Once you have your initial template, your task is to develop it until you feel it provides as good a representation as possible of the themes you have identified in the data. This is done by applying the template to each transcript in turn, coding all relevant segments on it, and modifying it if there is material relevant to the research question which the template does not adequately cover. If or more likely when, you make significant changes to the template, you will need to adjust the coding of transcripts already coded on the previous version. This iterative process of coding, modifying the template and re-coding could in theory go on indefinitely. There is no stage where you can say with absolute certainty that the template is ‘finished’, because there are always other ways of interpreting any set of qualitative data. However, you still need to make a pragmatic decision about when to stop the development process, otherwise your project will never get written up.
It is usually not too difficult to apply a law of diminishing returns, whereby you recognise that the small gain in the quality of your analysis is not worth the cost of yet further revision to the template. It is easier to make this decision when you are not working on your own, and can discuss it with a colleague or supervisor. This may be a stage where a formal quality check is useful, visit the quality checks and reflexivity section for further information.
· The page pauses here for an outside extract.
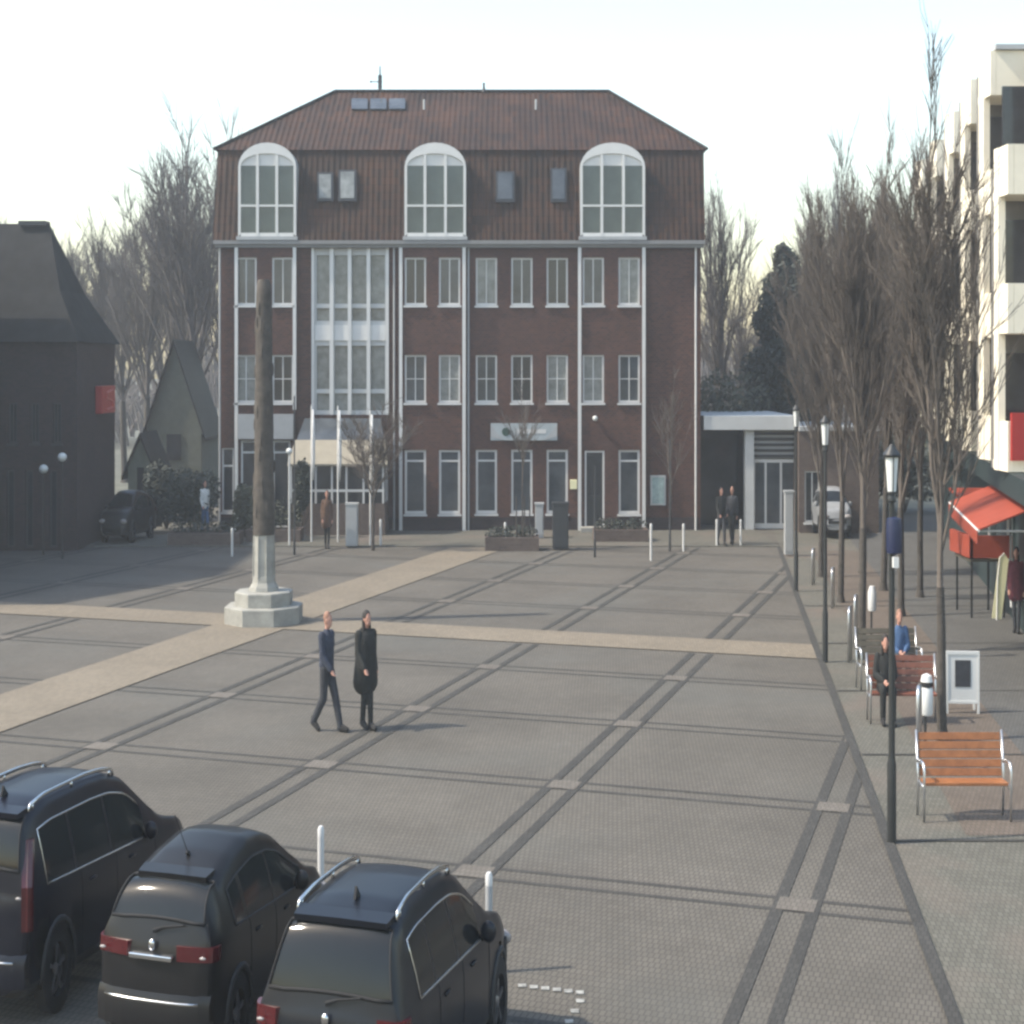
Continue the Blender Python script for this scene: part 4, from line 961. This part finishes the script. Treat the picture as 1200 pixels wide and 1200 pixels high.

Modifications to a template usually takes one or more of the following forms:
Inserting a theme
If you identify an issue in the text of relevance to the research question, which is not covered by an existing code, you will need to define it as a new theme and add a code for it.
Deleting a theme
You may find it necessary to delete a theme because the material it covers is better included under a different code (s). You may also find that an a priori theme turns out not to be useful and chose to remove it from the template. An initially-defined code may be deleted at the end of the process of template construction simply because the researcher has found no need to use it.
Changing the scope of a theme
Where you find that a theme is either too narrowly defined or too broadly defined to be useful, you can re-define it at a lower or higher level.
Changing the higher-order classification of a theme
You may decide that a theme initially classified as a sub-category of one higher-order theme fits better as a sub-category of a different higher-order theme.
For more detail on these ways of modifying your template, see King (1998).